Bing Cheng born 2014

We’ll be suited up to work as volunteers.  Some of us will be cleaning the enclosures of chewed-up bamboo and panda poop; you have to be under 65 to do that for some reason, so only five of us are eligible.  At the end of the visit, after lunch, all of us will make rice cakes to be steamed and fed to the pandas.  (The cakes, not us.  Pandas eat little meat.)
Red panda
       Our tour winds up and down past all the enclosures on the hillside.  Each has a cave-like building, with space around three sides, trees and platforms with toys - balls, tires... Some pandas are alone, others are by twos, if they’re siblings.  (As I said, in the wild, a mother panda can only nurse one cub and will let the weaker one die, so the Center rescues them both.)  We walk for at least two hours, visiting all the pandas, mostly giant pandas but also the more raccoon-looking red pandas, a distant cousin.
  After the tour, and adequate time for rambling, we’re given a chore, which we are thrilled to perform:  feeding carrot sticks to one giant panda in a cage nearby.  “As soon as he bites down on it, let go” we’re told.  But there’s no danger because there are bars between us and the panda, the carrot sticks are long, and the giant is very delicate.  He gently takes it in his teeth.  Photos are taken to immortalize this moment, and it’s truly one of the major thrills of my entire two-month trip around the world.
  Then it’s time for our lunch at the staff canteen.  (Remember, we’re volunteer employees today.)  Different raw veggies, which Stanley has told us to avoid (washed in unpurified water) so we won’t get Montezuma’s Revenge or Delhi Belly or whatever the Chinese version is called.  Plus rice and several spicy dishes.  Stanley has brought bananas and cookies... but the beers he brought along this morning have mysteriously disappeared!

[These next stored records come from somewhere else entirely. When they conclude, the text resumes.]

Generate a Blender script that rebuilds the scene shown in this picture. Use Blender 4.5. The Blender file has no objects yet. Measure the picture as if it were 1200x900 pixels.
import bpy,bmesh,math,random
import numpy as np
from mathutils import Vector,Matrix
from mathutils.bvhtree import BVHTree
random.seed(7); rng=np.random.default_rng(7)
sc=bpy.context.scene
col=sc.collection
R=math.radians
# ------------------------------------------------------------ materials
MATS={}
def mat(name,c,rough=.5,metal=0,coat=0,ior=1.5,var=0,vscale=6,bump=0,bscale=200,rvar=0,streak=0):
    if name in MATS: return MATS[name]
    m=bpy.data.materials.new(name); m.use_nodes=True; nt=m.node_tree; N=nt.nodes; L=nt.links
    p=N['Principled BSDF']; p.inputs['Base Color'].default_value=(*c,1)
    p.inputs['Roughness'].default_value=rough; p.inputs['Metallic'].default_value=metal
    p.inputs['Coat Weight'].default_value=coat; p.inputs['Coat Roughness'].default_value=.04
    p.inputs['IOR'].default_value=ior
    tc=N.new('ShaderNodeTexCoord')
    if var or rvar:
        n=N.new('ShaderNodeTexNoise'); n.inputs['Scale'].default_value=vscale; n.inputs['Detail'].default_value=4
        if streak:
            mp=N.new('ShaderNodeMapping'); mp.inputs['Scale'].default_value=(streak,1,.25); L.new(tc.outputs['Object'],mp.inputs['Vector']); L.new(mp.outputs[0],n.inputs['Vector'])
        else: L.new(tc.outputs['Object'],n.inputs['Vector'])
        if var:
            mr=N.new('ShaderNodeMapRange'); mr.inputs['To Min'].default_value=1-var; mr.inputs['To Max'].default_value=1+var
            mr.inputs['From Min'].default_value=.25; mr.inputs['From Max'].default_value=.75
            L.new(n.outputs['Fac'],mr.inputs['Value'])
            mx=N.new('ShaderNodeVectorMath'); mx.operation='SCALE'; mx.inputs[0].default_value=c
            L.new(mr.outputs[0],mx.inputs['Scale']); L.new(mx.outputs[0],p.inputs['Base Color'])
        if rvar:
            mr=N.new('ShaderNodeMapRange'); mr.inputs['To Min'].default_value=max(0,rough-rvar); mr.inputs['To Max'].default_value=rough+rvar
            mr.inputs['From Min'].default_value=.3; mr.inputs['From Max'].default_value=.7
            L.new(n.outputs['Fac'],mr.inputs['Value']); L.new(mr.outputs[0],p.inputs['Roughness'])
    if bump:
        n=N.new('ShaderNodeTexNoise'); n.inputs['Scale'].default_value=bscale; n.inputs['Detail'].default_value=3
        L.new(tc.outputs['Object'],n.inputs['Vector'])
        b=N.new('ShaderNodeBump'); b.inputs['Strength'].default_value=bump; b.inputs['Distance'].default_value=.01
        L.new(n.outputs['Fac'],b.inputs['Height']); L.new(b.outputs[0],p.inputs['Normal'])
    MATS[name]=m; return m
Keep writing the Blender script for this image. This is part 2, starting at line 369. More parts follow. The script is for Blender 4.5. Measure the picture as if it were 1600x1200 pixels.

  Dessert is an informative hour-long video about the work of the Center.  Then on to our final task:  shaping cakes out of the rice dough already made up.  They should be about as big as two fists and have no cracks, although some of us - me included - make dents in the form of smiley faces in ours.  From here, they go to be steamed and then fed to the pandas once they’re crunchy.

A tricycle
After that, we shed our blue overalls and board the bus for the long trip back downhill, past lots of small farms, to Chengdu.  It’s still foggy; apparently it’s foggy here two-thirds of the year.  After the mountain roads, we’re back to the toll roads.  (When I ask Stanley what surprised the Chinese most in the U.S., he says it's that there are so few toll roads; you drive for free.)  Unlike the other places we’ve been, most traffic here is trucks and especially motorcycles, many with enclosures to protect from the elements and many more turned into tricycles to carry goods, even though Stanley says most of them are illegal.  And bikes.  There are literally thousands of those rental bikes in Chengdu.  Road laws here are also different - and often ignored by drivers and pedestrians alike.  One thing that is legal is making U-turns from a special left-turn/U-turn lane.
  Safely back at the magnificence of our hotel, we rest before yet another treat:  the Bashu Dazhaimen restaurant (ba meaning 8) with its signature hotpot.  That’s the Chinese version of the Swiss fondue, except instead of oil you cook in broth (chicken and mushroom for me) and everyone has their own little pot.  You go to the counter and make your own sauces from the dozens of ingredients available, the base of which is sesame oil.  I make two:  one with soy, ground peanuts, coriander and green onion; the other with oyster sauce, sesame seed and green onion.  Back at the table, we have a choice of things that all cook for different lengths of time:  thinly-sliced beef and chicken, thicker slices of white fish, square slices of potato, semi-cooked wide noodles, veggie dumplings, pork balls, shrimp balls, all delicious and fresh.  And all washed down with bubbly (aka champagne).  Oh, I forgot:  a thimbleful of rice wine at the start to toast ganbei.  For dessert, a three-layer frosted cake with candles to celebrate Ralph’s birthday!
  We go to bed happily full, to dream of pandas.